**Objective:**
From the first line of the data below, copy each line up to the one containing "return tuple(((v /", and include that line too.

**Data block:**
════════════════════

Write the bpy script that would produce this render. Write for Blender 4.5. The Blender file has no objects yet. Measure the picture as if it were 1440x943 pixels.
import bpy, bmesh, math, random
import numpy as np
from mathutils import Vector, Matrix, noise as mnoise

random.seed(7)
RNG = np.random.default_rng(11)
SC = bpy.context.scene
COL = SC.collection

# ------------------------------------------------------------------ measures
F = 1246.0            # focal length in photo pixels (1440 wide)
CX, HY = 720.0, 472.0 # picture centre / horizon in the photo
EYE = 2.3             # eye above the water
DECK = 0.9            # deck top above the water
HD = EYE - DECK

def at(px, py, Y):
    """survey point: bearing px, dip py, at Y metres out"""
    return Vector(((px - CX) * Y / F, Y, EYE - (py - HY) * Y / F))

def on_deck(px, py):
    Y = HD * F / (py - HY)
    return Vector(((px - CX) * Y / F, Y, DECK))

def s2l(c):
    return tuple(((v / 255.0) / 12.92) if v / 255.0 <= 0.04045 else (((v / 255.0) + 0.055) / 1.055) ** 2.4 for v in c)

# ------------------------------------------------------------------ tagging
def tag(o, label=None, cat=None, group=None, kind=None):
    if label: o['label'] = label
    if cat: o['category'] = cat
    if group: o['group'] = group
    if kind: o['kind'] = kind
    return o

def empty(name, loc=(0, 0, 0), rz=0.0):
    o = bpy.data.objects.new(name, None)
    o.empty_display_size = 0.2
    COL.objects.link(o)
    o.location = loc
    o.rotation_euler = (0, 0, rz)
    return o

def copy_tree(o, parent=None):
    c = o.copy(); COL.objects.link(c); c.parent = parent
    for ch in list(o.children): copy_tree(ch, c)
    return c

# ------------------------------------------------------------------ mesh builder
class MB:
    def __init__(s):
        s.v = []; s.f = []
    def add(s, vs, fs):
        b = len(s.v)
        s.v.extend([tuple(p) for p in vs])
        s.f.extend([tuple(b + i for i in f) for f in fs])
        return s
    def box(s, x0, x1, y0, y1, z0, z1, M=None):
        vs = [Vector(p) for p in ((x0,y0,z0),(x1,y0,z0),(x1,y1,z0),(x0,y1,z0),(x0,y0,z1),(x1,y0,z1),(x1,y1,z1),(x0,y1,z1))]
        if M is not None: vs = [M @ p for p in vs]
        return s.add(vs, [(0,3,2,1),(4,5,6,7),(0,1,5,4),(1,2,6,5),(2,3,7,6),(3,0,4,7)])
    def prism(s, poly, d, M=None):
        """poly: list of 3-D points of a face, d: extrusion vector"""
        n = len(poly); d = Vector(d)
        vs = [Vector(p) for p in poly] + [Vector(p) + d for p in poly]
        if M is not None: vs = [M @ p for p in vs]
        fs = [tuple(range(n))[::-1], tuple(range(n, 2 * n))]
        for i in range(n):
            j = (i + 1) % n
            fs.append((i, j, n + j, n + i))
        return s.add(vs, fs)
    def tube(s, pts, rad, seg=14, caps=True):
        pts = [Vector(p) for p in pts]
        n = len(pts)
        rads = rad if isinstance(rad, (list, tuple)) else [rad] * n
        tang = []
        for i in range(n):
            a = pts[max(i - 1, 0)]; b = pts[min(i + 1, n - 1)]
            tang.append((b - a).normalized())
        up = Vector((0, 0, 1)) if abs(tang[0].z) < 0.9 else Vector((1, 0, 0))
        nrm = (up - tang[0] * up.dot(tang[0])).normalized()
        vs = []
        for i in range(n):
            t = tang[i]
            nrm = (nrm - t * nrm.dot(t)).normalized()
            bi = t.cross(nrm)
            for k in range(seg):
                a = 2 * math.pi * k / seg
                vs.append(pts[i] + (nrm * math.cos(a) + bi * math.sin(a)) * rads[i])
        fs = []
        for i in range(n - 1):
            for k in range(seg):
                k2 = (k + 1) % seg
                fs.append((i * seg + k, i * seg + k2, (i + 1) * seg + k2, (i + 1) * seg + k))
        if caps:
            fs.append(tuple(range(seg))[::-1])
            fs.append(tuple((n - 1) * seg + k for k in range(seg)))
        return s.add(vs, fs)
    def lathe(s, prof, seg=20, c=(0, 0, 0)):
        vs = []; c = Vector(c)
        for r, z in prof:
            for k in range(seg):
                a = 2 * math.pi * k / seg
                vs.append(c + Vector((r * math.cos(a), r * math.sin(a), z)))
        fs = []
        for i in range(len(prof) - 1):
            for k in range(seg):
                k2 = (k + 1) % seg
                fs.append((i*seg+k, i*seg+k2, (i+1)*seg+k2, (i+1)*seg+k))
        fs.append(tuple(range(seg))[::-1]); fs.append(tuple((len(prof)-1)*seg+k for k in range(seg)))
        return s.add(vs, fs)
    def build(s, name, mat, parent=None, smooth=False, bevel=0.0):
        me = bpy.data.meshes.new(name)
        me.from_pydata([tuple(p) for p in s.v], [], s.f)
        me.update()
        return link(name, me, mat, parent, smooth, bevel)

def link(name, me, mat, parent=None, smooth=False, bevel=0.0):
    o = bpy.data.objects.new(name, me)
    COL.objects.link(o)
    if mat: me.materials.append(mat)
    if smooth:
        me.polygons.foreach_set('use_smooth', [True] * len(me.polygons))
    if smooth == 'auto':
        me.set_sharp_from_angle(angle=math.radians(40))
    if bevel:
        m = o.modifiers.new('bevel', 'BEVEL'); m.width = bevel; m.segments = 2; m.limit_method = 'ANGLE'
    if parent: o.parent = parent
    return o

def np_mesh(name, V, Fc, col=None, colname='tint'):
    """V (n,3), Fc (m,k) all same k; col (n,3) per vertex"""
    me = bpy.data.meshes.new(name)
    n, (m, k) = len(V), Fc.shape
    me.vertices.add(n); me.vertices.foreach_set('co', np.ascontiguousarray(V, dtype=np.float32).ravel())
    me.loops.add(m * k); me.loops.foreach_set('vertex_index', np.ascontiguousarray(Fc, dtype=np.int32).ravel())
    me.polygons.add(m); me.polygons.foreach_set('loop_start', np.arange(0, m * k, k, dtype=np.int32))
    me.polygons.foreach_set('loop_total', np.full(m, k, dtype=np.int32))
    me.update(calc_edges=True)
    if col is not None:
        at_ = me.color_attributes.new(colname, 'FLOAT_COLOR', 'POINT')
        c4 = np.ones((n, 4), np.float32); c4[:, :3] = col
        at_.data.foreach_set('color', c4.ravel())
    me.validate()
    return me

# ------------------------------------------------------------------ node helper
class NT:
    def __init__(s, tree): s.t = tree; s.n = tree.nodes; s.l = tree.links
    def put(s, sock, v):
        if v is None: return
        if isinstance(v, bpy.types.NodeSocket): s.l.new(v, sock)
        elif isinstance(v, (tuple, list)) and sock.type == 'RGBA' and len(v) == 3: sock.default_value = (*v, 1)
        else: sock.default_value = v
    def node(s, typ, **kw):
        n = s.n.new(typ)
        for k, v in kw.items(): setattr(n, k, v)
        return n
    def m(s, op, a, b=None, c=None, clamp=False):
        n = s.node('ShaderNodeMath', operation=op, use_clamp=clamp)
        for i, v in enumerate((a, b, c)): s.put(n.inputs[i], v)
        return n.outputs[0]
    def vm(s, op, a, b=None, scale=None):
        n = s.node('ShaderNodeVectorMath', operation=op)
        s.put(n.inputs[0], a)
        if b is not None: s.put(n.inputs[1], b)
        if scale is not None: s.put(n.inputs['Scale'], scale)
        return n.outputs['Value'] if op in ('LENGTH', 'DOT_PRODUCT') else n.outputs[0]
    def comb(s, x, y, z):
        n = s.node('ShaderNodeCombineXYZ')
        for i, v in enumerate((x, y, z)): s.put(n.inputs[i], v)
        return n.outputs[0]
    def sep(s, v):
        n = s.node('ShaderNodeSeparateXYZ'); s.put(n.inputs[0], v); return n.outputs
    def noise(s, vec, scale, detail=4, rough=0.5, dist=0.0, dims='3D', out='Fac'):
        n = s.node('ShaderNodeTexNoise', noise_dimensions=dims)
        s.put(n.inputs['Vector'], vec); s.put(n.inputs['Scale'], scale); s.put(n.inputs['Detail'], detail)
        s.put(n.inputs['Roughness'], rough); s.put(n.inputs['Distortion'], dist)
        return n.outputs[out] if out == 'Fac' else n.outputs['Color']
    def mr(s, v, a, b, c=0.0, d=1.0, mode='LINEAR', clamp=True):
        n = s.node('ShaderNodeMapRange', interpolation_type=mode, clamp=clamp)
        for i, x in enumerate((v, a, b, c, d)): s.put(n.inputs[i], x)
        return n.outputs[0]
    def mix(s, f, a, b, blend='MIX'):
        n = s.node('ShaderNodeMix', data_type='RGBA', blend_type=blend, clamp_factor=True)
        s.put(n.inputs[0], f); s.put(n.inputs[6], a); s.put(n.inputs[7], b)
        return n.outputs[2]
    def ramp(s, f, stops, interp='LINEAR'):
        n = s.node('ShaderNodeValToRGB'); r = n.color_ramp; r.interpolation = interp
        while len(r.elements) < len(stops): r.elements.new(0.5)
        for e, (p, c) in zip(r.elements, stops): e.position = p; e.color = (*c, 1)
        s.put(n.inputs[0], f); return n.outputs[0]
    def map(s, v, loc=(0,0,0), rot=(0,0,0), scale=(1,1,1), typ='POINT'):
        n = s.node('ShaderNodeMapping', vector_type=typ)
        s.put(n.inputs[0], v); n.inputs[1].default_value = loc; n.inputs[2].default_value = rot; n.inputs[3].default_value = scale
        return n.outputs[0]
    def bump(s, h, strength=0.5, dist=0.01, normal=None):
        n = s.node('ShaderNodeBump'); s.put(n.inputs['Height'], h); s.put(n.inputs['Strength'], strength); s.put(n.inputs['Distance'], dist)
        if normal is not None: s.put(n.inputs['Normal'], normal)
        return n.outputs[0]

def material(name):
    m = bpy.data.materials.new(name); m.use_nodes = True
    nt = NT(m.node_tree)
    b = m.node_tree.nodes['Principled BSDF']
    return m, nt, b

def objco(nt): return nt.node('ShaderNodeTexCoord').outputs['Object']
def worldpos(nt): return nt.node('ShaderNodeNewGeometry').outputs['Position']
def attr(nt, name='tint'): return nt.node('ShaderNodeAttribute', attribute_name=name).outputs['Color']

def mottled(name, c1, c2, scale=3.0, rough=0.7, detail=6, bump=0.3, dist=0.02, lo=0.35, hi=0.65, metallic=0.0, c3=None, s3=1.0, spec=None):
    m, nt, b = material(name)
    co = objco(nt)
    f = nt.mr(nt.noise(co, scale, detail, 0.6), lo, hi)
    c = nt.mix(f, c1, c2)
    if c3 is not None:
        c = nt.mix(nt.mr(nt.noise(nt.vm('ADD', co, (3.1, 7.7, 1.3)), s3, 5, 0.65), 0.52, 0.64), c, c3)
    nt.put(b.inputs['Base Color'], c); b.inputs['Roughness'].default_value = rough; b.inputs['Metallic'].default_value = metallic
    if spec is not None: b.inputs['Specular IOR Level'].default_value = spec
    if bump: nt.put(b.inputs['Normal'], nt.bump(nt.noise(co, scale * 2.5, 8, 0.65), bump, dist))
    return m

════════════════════

**Worked solution:**
Write the bpy script that would produce this render. Write for Blender 4.5. The Blender file has no objects yet. Measure the picture as if it were 1440x943 pixels.
import bpy, bmesh, math, random
import numpy as np
from mathutils import Vector, Matrix, noise as mnoise

random.seed(7)
RNG = np.random.default_rng(11)
SC = bpy.context.scene
COL = SC.collection

# ------------------------------------------------------------------ measures
F = 1246.0            # focal length in photo pixels (1440 wide)
CX, HY = 720.0, 472.0 # picture centre / horizon in the photo
EYE = 2.3             # eye above the water
DECK = 0.9            # deck top above the water
HD = EYE - DECK

def at(px, py, Y):
    """survey point: bearing px, dip py, at Y metres out"""
    return Vector(((px - CX) * Y / F, Y, EYE - (py - HY) * Y / F))

def on_deck(px, py):
    Y = HD * F / (py - HY)
    return Vector(((px - CX) * Y / F, Y, DECK))

def s2l(c):
    return tuple(((v / 255.0) / 12.92) if v / 255.0 <= 0.04045 else (((v / 255.0) + 0.055) / 1.055) ** 2.4 for v in c)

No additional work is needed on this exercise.